DATA PROVIDED:

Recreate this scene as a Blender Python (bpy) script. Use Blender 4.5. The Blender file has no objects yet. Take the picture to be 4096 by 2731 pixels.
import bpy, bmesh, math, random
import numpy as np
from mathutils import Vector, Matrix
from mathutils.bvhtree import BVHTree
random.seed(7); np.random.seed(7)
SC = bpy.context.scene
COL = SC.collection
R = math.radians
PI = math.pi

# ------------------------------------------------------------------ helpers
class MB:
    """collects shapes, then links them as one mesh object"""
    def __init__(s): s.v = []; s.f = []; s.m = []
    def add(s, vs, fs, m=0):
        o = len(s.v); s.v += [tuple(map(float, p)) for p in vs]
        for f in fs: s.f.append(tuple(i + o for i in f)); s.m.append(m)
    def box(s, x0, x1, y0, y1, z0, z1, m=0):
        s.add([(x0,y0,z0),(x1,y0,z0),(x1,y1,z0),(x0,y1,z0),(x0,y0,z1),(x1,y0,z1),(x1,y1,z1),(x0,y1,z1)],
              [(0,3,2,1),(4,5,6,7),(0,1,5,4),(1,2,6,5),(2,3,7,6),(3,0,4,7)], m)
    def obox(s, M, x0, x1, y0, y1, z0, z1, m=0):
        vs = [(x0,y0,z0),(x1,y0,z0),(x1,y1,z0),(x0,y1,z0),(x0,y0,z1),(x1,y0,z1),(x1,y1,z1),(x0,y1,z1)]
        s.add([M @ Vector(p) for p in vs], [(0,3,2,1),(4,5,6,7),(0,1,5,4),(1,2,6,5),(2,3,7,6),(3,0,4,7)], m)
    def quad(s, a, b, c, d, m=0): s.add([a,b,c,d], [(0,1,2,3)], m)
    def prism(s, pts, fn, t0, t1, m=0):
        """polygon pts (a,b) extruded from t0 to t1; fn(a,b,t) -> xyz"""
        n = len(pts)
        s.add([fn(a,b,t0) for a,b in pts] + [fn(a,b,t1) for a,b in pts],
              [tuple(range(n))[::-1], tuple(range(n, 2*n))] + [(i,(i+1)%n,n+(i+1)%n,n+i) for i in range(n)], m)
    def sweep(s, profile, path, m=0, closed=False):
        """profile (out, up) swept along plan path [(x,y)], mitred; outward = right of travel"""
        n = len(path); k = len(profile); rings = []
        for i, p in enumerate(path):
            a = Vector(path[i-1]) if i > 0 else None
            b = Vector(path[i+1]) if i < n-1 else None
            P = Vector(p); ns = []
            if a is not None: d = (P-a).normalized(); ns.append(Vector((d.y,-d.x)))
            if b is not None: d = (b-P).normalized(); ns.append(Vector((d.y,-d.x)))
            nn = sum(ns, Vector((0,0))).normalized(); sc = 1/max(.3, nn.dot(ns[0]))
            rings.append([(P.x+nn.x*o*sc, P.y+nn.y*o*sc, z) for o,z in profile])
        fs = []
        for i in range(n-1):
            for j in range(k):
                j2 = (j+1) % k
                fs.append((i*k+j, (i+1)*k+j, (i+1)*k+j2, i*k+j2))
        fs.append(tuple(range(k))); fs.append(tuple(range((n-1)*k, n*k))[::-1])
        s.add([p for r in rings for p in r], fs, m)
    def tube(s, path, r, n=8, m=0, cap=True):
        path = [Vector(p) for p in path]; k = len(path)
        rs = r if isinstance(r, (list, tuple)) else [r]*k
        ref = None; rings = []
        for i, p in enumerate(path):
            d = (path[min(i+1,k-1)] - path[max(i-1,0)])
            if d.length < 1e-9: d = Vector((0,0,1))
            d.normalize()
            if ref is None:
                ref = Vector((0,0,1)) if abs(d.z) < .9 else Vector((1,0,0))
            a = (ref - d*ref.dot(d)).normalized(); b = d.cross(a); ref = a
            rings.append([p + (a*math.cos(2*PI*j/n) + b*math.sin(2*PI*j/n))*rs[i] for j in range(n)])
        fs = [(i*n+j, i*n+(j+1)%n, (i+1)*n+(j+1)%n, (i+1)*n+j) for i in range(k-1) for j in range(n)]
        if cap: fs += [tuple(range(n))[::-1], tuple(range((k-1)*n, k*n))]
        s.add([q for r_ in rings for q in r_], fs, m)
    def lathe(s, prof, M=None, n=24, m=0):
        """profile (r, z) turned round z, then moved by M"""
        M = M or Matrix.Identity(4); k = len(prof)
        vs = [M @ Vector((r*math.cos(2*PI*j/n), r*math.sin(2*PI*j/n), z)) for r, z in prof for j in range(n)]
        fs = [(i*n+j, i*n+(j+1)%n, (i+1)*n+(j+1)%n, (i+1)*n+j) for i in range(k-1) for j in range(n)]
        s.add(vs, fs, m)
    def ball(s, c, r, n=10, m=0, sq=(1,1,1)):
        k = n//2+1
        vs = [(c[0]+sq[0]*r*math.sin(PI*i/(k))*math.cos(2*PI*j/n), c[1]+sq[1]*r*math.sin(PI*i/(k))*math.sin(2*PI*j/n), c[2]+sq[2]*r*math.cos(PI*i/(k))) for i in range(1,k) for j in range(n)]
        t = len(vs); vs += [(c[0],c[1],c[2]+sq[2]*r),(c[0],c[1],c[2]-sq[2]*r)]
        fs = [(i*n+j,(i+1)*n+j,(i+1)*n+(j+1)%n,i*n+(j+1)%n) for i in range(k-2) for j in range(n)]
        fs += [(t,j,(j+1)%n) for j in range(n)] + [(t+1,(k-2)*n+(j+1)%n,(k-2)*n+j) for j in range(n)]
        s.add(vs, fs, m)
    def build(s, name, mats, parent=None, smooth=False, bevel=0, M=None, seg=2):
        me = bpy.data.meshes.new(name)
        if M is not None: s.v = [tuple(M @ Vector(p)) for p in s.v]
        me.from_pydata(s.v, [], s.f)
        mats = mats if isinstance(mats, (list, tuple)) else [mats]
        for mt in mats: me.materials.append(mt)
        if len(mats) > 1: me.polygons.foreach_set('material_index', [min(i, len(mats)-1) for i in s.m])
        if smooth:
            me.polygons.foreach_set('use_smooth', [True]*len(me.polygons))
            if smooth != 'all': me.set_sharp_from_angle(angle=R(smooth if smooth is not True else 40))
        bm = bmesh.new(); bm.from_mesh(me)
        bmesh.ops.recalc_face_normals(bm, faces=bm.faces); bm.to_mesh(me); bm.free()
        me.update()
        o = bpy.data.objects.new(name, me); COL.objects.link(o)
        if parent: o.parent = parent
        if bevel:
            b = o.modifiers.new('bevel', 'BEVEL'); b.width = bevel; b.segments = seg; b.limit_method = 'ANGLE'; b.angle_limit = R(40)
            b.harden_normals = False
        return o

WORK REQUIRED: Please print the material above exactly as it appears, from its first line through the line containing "PI = math.pi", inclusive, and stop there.

THE COMPLETED TASK:
Recreate this scene as a Blender Python (bpy) script. Use Blender 4.5. The Blender file has no objects yet. Take the picture to be 4096 by 2731 pixels.
import bpy, bmesh, math, random
import numpy as np
from mathutils import Vector, Matrix
from mathutils.bvhtree import BVHTree
random.seed(7); np.random.seed(7)
SC = bpy.context.scene
COL = SC.collection
R = math.radians
PI = math.pi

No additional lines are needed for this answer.